**What to work on**.
Only the lines from the one containing "Keep writing the" down to the one containing "return np.concatenate(vs), np.concatenate(qs)", inclusive, are to be quoted exactly.

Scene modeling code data
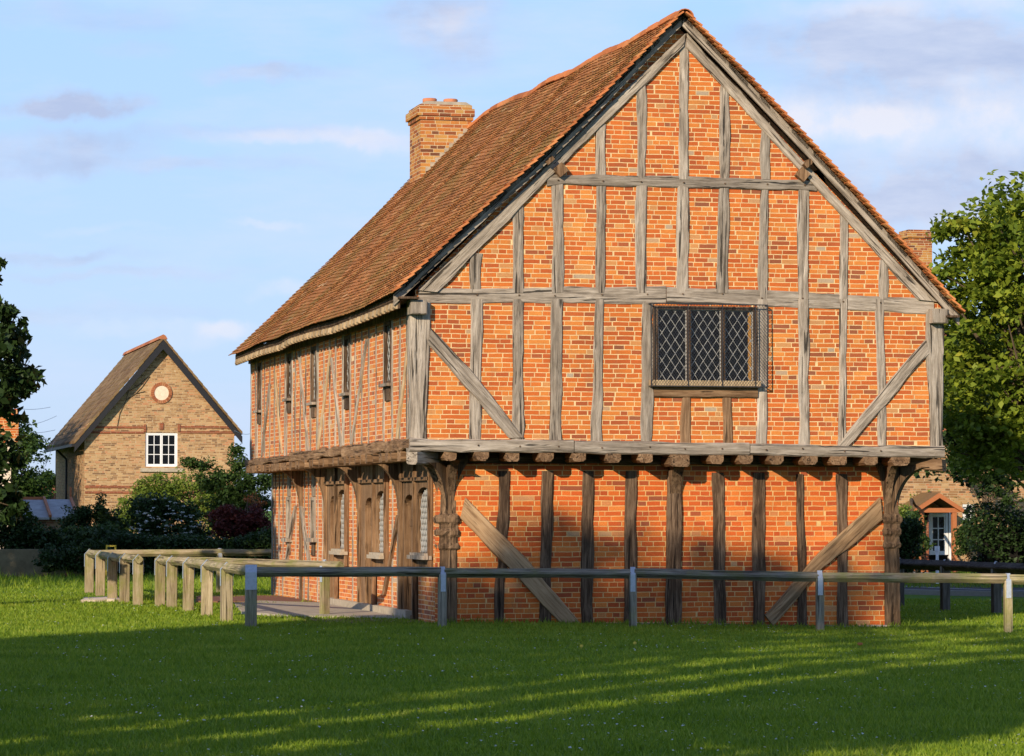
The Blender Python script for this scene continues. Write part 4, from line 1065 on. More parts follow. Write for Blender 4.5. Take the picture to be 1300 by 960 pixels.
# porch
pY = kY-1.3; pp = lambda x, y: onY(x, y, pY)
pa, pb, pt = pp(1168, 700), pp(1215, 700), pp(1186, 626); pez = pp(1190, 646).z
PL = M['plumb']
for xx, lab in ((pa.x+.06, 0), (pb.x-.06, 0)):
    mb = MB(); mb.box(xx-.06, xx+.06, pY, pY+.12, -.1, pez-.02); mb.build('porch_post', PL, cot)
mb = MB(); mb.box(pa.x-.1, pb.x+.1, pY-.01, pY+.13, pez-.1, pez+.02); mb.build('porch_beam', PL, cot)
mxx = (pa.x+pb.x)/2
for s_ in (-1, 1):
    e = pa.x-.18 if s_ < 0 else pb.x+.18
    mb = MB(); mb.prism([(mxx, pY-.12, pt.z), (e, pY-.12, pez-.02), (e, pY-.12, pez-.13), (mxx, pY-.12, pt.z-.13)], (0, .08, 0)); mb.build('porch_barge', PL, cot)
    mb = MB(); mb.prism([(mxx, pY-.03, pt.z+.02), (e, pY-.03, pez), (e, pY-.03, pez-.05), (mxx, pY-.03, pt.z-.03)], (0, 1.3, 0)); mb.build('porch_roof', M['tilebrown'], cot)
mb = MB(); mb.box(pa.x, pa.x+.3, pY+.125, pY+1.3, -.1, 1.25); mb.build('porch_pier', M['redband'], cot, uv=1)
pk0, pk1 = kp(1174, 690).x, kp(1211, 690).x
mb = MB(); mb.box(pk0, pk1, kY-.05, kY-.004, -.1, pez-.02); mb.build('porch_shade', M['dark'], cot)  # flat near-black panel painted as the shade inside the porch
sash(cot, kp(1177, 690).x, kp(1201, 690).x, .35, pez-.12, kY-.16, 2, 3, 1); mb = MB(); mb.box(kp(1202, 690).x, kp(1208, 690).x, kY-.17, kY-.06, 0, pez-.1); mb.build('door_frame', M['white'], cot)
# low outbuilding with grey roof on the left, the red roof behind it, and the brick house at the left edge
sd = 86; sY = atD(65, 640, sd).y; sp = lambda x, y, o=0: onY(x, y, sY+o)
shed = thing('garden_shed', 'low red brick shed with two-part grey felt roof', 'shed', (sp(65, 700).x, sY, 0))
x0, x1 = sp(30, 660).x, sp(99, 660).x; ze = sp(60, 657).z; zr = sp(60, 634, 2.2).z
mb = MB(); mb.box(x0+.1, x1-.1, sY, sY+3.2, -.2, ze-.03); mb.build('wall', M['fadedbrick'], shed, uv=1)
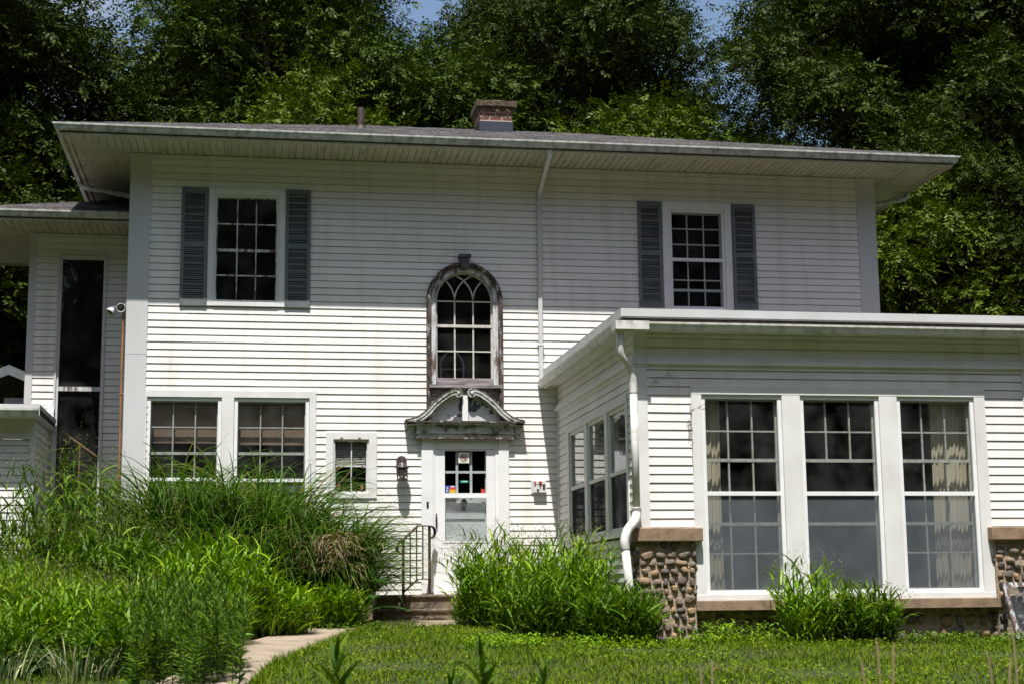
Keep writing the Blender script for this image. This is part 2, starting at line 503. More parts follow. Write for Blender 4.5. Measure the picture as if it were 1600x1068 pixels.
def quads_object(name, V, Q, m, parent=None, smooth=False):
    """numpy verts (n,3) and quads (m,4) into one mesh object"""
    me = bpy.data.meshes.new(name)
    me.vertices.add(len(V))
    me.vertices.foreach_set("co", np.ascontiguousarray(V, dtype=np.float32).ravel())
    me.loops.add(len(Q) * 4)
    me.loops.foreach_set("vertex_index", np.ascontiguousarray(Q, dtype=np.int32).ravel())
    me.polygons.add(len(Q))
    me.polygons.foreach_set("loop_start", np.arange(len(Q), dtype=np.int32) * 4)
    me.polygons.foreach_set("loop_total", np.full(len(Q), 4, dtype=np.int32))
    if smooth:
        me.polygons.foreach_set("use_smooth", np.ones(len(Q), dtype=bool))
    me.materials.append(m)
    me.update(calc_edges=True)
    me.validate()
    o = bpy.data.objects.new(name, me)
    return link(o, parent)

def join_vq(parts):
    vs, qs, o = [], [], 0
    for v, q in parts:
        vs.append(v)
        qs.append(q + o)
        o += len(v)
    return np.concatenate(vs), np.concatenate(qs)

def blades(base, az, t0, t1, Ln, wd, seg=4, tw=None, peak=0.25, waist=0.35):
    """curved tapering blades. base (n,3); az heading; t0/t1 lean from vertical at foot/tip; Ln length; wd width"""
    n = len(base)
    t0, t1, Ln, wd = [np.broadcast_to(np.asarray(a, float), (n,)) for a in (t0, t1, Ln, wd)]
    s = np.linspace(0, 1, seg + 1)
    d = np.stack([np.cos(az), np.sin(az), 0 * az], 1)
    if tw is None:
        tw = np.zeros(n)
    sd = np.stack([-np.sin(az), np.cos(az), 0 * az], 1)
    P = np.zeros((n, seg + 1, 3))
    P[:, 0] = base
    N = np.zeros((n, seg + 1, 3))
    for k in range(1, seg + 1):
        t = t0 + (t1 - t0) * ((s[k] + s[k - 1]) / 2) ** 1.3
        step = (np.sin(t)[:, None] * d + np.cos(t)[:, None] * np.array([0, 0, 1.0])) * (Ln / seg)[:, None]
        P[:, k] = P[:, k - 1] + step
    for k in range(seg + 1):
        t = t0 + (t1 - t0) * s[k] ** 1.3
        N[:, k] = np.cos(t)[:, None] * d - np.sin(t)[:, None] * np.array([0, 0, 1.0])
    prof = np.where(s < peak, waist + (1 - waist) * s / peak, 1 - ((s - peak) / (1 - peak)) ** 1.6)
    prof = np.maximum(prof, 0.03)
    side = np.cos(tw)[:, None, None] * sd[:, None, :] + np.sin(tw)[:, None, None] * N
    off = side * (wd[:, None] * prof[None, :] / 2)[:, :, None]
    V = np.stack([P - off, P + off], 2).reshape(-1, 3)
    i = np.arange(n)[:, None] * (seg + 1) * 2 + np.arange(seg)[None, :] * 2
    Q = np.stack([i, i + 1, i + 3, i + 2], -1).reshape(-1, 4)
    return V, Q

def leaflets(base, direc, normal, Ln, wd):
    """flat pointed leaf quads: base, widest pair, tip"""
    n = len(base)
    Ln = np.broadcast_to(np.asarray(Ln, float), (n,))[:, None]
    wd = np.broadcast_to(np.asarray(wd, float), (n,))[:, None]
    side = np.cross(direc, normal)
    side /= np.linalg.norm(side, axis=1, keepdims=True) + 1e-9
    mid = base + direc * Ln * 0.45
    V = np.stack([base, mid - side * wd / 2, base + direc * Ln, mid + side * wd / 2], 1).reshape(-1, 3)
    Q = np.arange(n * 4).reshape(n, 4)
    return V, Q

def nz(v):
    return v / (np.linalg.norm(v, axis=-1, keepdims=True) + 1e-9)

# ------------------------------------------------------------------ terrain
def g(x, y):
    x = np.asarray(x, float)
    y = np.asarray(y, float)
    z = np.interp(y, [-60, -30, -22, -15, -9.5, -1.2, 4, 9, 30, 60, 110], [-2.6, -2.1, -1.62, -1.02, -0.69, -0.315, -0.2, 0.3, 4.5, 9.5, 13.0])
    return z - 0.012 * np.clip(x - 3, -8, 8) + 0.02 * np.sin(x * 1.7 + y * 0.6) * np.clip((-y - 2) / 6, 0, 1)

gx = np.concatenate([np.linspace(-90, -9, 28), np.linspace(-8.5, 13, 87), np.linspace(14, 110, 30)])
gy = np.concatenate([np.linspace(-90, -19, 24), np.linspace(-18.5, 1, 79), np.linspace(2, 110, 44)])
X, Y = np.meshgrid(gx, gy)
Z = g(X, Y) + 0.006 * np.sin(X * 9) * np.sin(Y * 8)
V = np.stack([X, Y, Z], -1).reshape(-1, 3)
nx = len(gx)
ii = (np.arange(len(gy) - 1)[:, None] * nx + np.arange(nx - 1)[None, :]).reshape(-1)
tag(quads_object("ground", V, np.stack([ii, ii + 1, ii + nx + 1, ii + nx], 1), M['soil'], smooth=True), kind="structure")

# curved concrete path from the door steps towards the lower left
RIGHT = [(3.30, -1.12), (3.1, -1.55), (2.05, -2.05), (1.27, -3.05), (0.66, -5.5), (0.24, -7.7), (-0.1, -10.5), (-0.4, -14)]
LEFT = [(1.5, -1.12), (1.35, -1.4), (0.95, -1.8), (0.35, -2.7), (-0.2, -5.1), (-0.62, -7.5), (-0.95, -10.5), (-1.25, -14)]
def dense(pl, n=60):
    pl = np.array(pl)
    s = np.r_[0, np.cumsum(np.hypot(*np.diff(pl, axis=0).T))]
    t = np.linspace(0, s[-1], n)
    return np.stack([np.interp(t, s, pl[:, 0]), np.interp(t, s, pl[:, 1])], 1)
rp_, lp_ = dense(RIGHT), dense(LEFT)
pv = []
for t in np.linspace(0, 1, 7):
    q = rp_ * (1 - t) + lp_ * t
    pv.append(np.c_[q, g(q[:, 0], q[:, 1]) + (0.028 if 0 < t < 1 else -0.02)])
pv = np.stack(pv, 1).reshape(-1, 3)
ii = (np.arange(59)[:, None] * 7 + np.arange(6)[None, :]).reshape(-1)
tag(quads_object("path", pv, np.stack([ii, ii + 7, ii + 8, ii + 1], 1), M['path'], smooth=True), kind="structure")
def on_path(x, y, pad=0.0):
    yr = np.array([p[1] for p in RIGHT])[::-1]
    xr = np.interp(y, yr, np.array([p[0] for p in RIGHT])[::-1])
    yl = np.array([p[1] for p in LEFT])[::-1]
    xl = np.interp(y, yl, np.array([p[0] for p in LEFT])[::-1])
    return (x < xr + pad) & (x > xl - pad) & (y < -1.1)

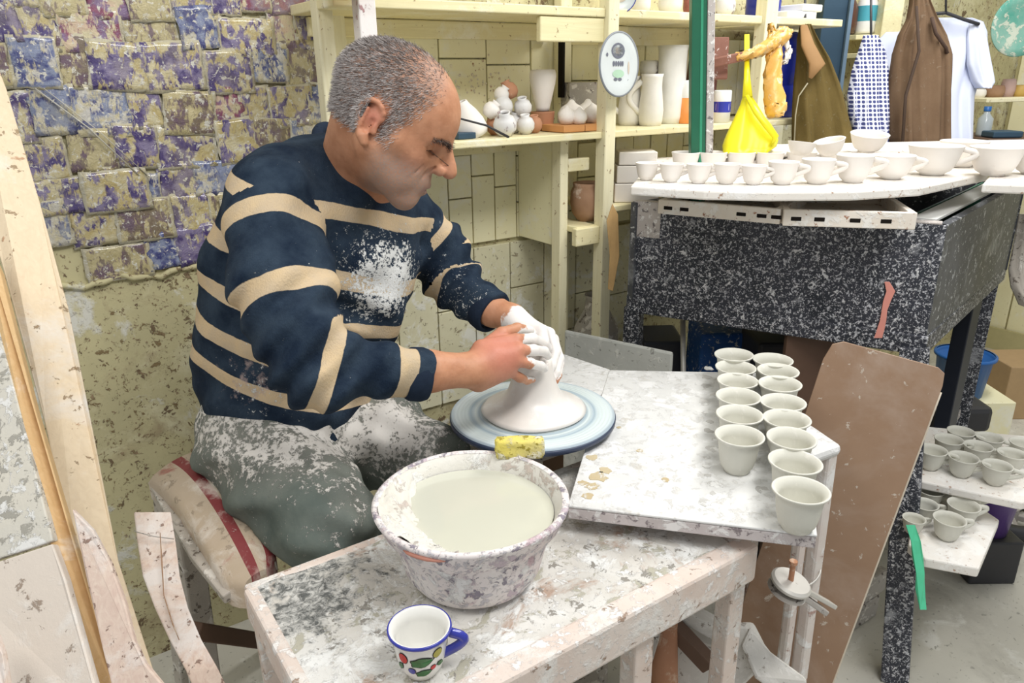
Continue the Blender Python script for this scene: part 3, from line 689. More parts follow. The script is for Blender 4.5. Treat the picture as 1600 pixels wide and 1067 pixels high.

**Result of the task**.
Keep writing the Blender script for this image. This is part 2, starting at line 503. More parts follow. Write for Blender 4.5. Measure the picture as if it were 1600x1068 pixels.
def quads_object(name, V, Q, m, parent=None, smooth=False):
    """numpy verts (n,3) and quads (m,4) into one mesh object"""
    me = bpy.data.meshes.new(name)
    me.vertices.add(len(V))
    me.vertices.foreach_set("co", np.ascontiguousarray(V, dtype=np.float32).ravel())
    me.loops.add(len(Q) * 4)
    me.loops.foreach_set("vertex_index", np.ascontiguousarray(Q, dtype=np.int32).ravel())
    me.polygons.add(len(Q))
    me.polygons.foreach_set("loop_start", np.arange(len(Q), dtype=np.int32) * 4)
    me.polygons.foreach_set("loop_total", np.full(len(Q), 4, dtype=np.int32))
    if smooth:
        me.polygons.foreach_set("use_smooth", np.ones(len(Q), dtype=bool))
    me.materials.append(m)
    me.update(calc_edges=True)
    me.validate()
    o = bpy.data.objects.new(name, me)
    return link(o, parent)

def join_vq(parts):
    vs, qs, o = [], [], 0
    for v, q in parts:
        vs.append(v)
        qs.append(q + o)
        o += len(v)
    return np.concatenate(vs), np.concatenate(qs)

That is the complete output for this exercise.